Against this backdrop of a rising wave of identity and communal politics, the silence of prime minister Modi who engineered the BJP’s smashing electoral victory, is not just intriguing, but deafening. It’s inconceivable that the PM is unaware that his reticence following incidents of inflammatory rhetoric and worse targeting minorities, is likely to be interpreted as approval, if not consent. Nor is it conceivable that Modi is oblivious that if the sangh parivar’s cultural nationalism is allowed to run riot, his party’s economic growth agenda which is dependent upon massive domestic and foreign investment, is certain to be derailed.

The prime minister should also entertain no illusions that minorities bashing in India will create fertile conditions for Islamic extremists active in Pakistan, Afghanistan and the Middle East to spread their poison in Indian society. In the circumstances, he must plainly and unequivocally condemn the provocations of Bhagwat and Adityanath. It should be obvious to Modi that his election-winning development agenda is in danger of being derailed by the loony fringe of the sangh parivar nursing historical grievances.

Inspirational address with a blindspot

By all yardsticks and precedents, prime minister Narendra Modi’s maiden Independence Day speech delivered from the ramparts of Delhi’s historic Red Fort, was an inspirational performance, which has the potential to resuscitate the can-do entrepreneurial spirit of Indian society. Drawing inspiration from Mahatma Gandhi who accorded the highest priority to hygiene, sanitation and head and hands education, the reformist new PM made plain their connection with skills education, gender equality, tourism, foreign investment and poverty alleviation.

The PM’s path-breaking address with its emphasis on separate toilets for girl children in all schools is especially welcomed by the editors of EducationWorld, which for the past decade has been stridently advocating a Central government funded  nationwide lib-lab-lav (library, laboratory and lavatories) programme to cover all Central, state and local  government schools. Typically and foolishly, our comprehensive schema which would have required a modest expenditure (capital and maintenance provision) of Rs.42,750 crore  was completely ignored by the Congress-led UPA-I and II governments.

This is a good time for the PMO (prime minister’s office) to extend the girls’ toilet programme to cover libraries and laboratories given the expenditure involved is less than 0.5 percent of GDP, an outlay which could easily be covered through sale of asset-rich non-performing public sector companies.

There were other statements of intent focused on the nuts and bolts of development in the PM’s address, which were a welcome departure from lofty resolutions of the past. Among them: the promise of enabling the poor to open bank accounts with bankruptcy insurance coverage of Rs.1 lakh, which makes sense to the vast majority of bottom-of-pyramid households; the overdue emphasis on employment-enabling skills  education and reviving India’s manufacturing industry.

Although there’s no denying that India’s first post-independence born prime minister has his feet firmly on the ground with sensible socio-economic development priorities, his call for a ten-year moratorium on the divisive issues of caste and religion to enable the populace to get on with the task of nation building, was too broad and general to inspire confidence.
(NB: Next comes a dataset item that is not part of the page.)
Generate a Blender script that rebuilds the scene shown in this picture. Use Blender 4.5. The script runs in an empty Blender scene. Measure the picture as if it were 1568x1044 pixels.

Curiously, the PM seems unaware that if unchecked, the majoritarian triumphalism and inflammatory rhetoric of the RSS, VHP and the sangh parivar — Hindu cultural organisations which are intimately connected with the BJP — could torpedo the sensible national development priorities he outlined on August 15.

India’s new prime minister needs to wake up to the reality that maintenance of law and order and provision of speedy justice are vital preconditions of any and all national development programmes in our uniquely plural society.